Description of the task: All lines in which the word "objects" occurs are to be extracted.
>> start
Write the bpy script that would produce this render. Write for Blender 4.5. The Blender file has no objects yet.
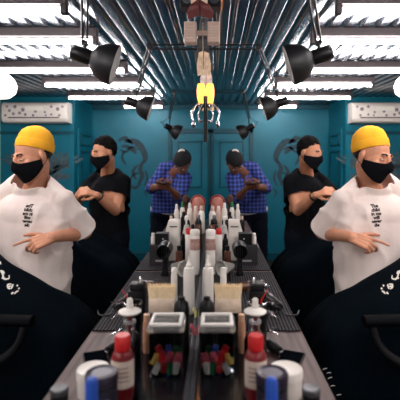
import bpy, bmesh, math, random
from mathutils import Vector, Matrix, noise
from mathutils.bvhtree import BVHTree

S = bpy.context.scene
COL = S.collection
random.seed(7)
R = math.radians

# ------------------------------------------------------------------ camera, world, exposure
CX, CZ, F = 0.066, 1.55, 430.0           # camera beside the mirror, focal length in pixels of a 400 px frame
VX, VY = 215.0, 158.0                    # where the room's depth lines vanish
cam_data = bpy.data.cameras.new('camera')
cam = bpy.data.objects.new('camera', cam_data)
COL.objects.link(cam)
cam.location = (CX, 0, CZ)
cam.rotation_euler = (R(90), 0, 0)
cam_data.sensor_width = 36
cam_data.lens = F / 400 * 36
cam_data.shift_x = -(VX - 200) / 400
cam_data.shift_y = -(200 - VY) / 400
cam_data.clip_start = 0.01
cam_data.dof.use_dof = True
cam_data.dof.focus_distance = 2.35
cam_data.dof.aperture_fstop = 3.2
S.camera = cam

w = bpy.data.worlds.new('world')
S.world = w
w.use_nodes = True
w.node_tree.nodes['Background'].inputs[0].default_value = (0.02, 0.05, 0.08, 1)
w.node_tree.nodes['Background'].inputs[1].default_value = 0.3
S.view_settings.view_transform = 'Standard'
S.view_settings.look = 'None'
S.view_settings.gamma = 1
S.view_settings.use_curve_mapping = False
S.view_settings.exposure = 1.75
TUBE_STRENGTH = 17.0

W_ROOM, Y0, Y1, CEIL = 2.75, -1.6, 6.5, 2.35
COUNTER = 0.93


def at(px, y, d):
    return Vector((CX + (px - VX) * d / F, d, CZ - (y - VY) * d / F))


# ------------------------------------------------------------------ materials
def lin(c):
    return tuple((v / 255 / 12.92) if v <= 10 else (((v / 255) + .055) / 1.055) ** 2.4 for v in c)


MATS = {}


def mat(name, rgb, rough=.5, metal=0, spec=.5, emit=0, emit_rgb=None, trans=0, ior=1.45, bump=None, mott=.08, mscale=8, coat=0, sheen=0):
    """principled material with a procedural mottle in colour and an optional noise bump"""
    if name in MATS:
        return MATS[name]
    m = bpy.data.materials.new(name)
    m.use_nodes = True
    nt = m.node_tree
    b = nt.nodes['Principled BSDF']
    c = lin(rgb)
    b.inputs['Base Color'].default_value = (*c, 1)
    b.inputs['Roughness'].default_value = rough
    b.inputs['Metallic'].default_value = metal
    b.inputs['Specular IOR Level'].default_value = spec
    b.inputs['IOR'].default_value = ior
    b.inputs['Transmission Weight'].default_value = trans
    b.inputs['Coat Weight'].default_value = coat
    b.inputs['Sheen Weight'].default_value = sheen
    if emit:
        b.inputs['Emission Color'].default_value = (*lin(emit_rgb or rgb), 1)
        b.inputs['Emission Strength'].default_value = emit
    if mott and not trans and not emit:
        tc = nt.nodes.new('ShaderNodeTexCoord')
        n = nt.nodes.new('ShaderNodeTexNoise')
        n.inputs['Scale'].default_value = mscale
        n.inputs['Detail'].default_value = 4
        nt.links.new(tc.outputs['Object'], n.inputs['Vector'])
        r = nt.nodes.new('ShaderNodeValToRGB')
        r.color_ramp.elements[0].position = .3
        r.color_ramp.elements[1].position = .7
        r.color_ramp.elements[0].color = (*[v * (1 - mott) for v in c], 1)
        r.color_ramp.elements[1].color = (*[min(1, v * (1 + mott)) for v in c], 1)
        nt.links.new(n.outputs['Fac'], r.inputs['Fac'])
        nt.links.new(r.outputs['Color'], b.inputs['Base Color'])
    if bump:
        sc, st = bump
        tc = nt.nodes.new('ShaderNodeTexCoord')
        n = nt.nodes.new('ShaderNodeTexNoise')
        n.inputs['Scale'].default_value = sc
        n.inputs['Detail'].default_value = 6
        nt.links.new(tc.outputs['Object'], n.inputs['Vector'])
        bp = nt.nodes.new('ShaderNodeBump')
        bp.inputs['Strength'].default_value = st
        bp.inputs['Distance'].default_value = .01
        nt.links.new(n.outputs['Fac'], bp.inputs['Height'])
        nt.links.new(bp.outputs['Normal'], b.inputs['Normal'])
    MATS[name] = m
    return m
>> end
Task response:
Write the bpy script that would produce this render. Write for Blender 4.5. The Blender file has no objects yet.
cam = bpy.data.objects.new('camera', cam_data)
COL.objects.link(cam)